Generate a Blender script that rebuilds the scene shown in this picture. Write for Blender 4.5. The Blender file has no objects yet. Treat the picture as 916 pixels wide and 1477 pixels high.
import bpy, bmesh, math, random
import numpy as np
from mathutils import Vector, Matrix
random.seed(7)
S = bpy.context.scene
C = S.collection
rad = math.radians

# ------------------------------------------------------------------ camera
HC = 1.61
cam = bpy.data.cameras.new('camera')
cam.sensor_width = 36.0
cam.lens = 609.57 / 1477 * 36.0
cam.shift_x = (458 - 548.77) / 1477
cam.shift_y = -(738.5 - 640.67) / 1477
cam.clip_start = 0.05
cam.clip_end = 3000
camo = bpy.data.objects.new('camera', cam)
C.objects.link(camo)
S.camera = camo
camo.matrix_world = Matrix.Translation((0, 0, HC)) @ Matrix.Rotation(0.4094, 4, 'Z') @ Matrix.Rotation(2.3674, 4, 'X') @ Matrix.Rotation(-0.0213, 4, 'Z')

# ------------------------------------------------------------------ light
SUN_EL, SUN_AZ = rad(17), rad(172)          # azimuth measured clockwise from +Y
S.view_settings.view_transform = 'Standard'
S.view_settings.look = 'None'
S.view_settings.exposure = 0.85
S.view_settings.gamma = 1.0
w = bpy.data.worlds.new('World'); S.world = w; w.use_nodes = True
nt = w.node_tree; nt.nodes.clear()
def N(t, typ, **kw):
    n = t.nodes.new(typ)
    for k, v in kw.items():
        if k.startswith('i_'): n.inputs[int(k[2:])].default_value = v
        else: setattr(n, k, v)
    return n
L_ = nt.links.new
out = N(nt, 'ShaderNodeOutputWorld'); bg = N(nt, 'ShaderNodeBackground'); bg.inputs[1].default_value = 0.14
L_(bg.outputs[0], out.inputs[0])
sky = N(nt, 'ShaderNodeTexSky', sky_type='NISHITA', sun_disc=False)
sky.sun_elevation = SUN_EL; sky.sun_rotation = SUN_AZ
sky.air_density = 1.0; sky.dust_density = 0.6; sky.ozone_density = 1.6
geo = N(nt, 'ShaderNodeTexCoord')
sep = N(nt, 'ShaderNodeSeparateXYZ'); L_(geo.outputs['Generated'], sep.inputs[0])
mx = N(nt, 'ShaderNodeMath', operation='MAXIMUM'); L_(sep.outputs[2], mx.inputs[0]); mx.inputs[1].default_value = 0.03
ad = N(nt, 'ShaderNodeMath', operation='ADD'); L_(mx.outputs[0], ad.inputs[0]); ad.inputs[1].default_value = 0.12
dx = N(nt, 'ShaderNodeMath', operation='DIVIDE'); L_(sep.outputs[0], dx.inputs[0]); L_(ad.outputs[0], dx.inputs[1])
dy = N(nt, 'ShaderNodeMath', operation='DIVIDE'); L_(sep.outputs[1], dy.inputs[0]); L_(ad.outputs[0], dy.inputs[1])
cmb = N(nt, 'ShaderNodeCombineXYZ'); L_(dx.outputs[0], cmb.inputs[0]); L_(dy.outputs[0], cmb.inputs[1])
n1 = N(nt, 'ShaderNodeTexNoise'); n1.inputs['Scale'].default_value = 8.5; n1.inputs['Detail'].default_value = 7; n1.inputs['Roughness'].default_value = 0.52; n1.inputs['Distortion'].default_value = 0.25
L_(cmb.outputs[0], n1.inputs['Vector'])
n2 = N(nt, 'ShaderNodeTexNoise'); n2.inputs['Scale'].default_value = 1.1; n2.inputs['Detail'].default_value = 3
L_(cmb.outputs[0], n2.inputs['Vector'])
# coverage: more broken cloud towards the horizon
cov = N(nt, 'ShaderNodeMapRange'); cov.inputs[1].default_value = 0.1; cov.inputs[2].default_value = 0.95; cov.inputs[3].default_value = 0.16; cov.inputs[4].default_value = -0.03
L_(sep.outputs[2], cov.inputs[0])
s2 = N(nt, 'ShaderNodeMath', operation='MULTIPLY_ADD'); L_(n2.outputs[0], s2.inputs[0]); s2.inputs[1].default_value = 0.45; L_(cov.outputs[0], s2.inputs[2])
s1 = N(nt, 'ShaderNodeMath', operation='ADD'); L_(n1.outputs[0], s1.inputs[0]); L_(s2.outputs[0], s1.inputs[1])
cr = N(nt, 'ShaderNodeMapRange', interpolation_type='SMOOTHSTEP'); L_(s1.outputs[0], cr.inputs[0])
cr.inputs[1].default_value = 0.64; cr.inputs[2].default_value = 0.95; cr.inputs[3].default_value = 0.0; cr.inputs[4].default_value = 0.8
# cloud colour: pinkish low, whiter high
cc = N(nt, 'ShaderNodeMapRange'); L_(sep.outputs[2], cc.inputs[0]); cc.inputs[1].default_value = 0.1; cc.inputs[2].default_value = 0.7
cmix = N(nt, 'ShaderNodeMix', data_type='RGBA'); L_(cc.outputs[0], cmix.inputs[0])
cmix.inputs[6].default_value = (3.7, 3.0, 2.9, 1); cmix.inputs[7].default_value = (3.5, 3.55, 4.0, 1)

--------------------

§ Set problem
Repeat the material above in full, keeping every word.

§ Task answer
Generate a Blender script that rebuilds the scene shown in this picture. Write for Blender 4.5. The Blender file has no objects yet. Treat the picture as 916 pixels wide and 1477 pixels high.
import bpy, bmesh, math, random
import numpy as np
from mathutils import Vector, Matrix
random.seed(7)
S = bpy.context.scene
C = S.collection
rad = math.radians

# ------------------------------------------------------------------ camera
HC = 1.61
cam = bpy.data.cameras.new('camera')
cam.sensor_width = 36.0
cam.lens = 609.57 / 1477 * 36.0
cam.shift_x = (458 - 548.77) / 1477
cam.shift_y = -(738.5 - 640.67) / 1477
cam.clip_start = 0.05
cam.clip_end = 3000
camo = bpy.data.objects.new('camera', cam)
C.objects.link(camo)
S.camera = camo
camo.matrix_world = Matrix.Translation((0, 0, HC)) @ Matrix.Rotation(0.4094, 4, 'Z') @ Matrix.Rotation(2.3674, 4, 'X') @ Matrix.Rotation(-0.0213, 4, 'Z')

# ------------------------------------------------------------------ light
SUN_EL, SUN_AZ = rad(17), rad(172)          # azimuth measured clockwise from +Y
S.view_settings.view_transform = 'Standard'
S.view_settings.look = 'None'
S.view_settings.exposure = 0.85
S.view_settings.gamma = 1.0
w = bpy.data.worlds.new('World'); S.world = w; w.use_nodes = True
nt = w.node_tree; nt.nodes.clear()
def N(t, typ, **kw):
    n = t.nodes.new(typ)
    for k, v in kw.items():
        if k.startswith('i_'): n.inputs[int(k[2:])].default_value = v
        else: setattr(n, k, v)
    return n
L_ = nt.links.new
out = N(nt, 'ShaderNodeOutputWorld'); bg = N(nt, 'ShaderNodeBackground'); bg.inputs[1].default_value = 0.14
L_(bg.outputs[0], out.inputs[0])
sky = N(nt, 'ShaderNodeTexSky', sky_type='NISHITA', sun_disc=False)
sky.sun_elevation = SUN_EL; sky.sun_rotation = SUN_AZ
sky.air_density = 1.0; sky.dust_density = 0.6; sky.ozone_density = 1.6
geo = N(nt, 'ShaderNodeTexCoord')
sep = N(nt, 'ShaderNodeSeparateXYZ'); L_(geo.outputs['Generated'], sep.inputs[0])
mx = N(nt, 'ShaderNodeMath', operation='MAXIMUM'); L_(sep.outputs[2], mx.inputs[0]); mx.inputs[1].default_value = 0.03
ad = N(nt, 'ShaderNodeMath', operation='ADD'); L_(mx.outputs[0], ad.inputs[0]); ad.inputs[1].default_value = 0.12
dx = N(nt, 'ShaderNodeMath', operation='DIVIDE'); L_(sep.outputs[0], dx.inputs[0]); L_(ad.outputs[0], dx.inputs[1])
dy = N(nt, 'ShaderNodeMath', operation='DIVIDE'); L_(sep.outputs[1], dy.inputs[0]); L_(ad.outputs[0], dy.inputs[1])
cmb = N(nt, 'ShaderNodeCombineXYZ'); L_(dx.outputs[0], cmb.inputs[0]); L_(dy.outputs[0], cmb.inputs[1])
n1 = N(nt, 'ShaderNodeTexNoise'); n1.inputs['Scale'].default_value = 8.5; n1.inputs['Detail'].default_value = 7; n1.inputs['Roughness'].default_value = 0.52; n1.inputs['Distortion'].default_value = 0.25
L_(cmb.outputs[0], n1.inputs['Vector'])
n2 = N(nt, 'ShaderNodeTexNoise'); n2.inputs['Scale'].default_value = 1.1; n2.inputs['Detail'].default_value = 3
L_(cmb.outputs[0], n2.inputs['Vector'])
# coverage: more broken cloud towards the horizon
cov = N(nt, 'ShaderNodeMapRange'); cov.inputs[1].default_value = 0.1; cov.inputs[2].default_value = 0.95; cov.inputs[3].default_value = 0.16; cov.inputs[4].default_value = -0.03
L_(sep.outputs[2], cov.inputs[0])
s2 = N(nt, 'ShaderNodeMath', operation='MULTIPLY_ADD'); L_(n2.outputs[0], s2.inputs[0]); s2.inputs[1].default_value = 0.45; L_(cov.outputs[0], s2.inputs[2])
s1 = N(nt, 'ShaderNodeMath', operation='ADD'); L_(n1.outputs[0], s1.inputs[0]); L_(s2.outputs[0], s1.inputs[1])
cr = N(nt, 'ShaderNodeMapRange', interpolation_type='SMOOTHSTEP'); L_(s1.outputs[0], cr.inputs[0])
cr.inputs[1].default_value = 0.64; cr.inputs[2].default_value = 0.95; cr.inputs[3].default_value = 0.0; cr.inputs[4].default_value = 0.8
# cloud colour: pinkish low, whiter high
cc = N(nt, 'ShaderNodeMapRange'); L_(sep.outputs[2], cc.inputs[0]); cc.inputs[1].default_value = 0.1; cc.inputs[2].default_value = 0.7
cmix = N(nt, 'ShaderNodeMix', data_type='RGBA'); L_(cc.outputs[0], cmix.inputs[0])
cmix.inputs[6].default_value = (3.7, 3.0, 2.9, 1); cmix.inputs[7].default_value = (3.5, 3.55, 4.0, 1)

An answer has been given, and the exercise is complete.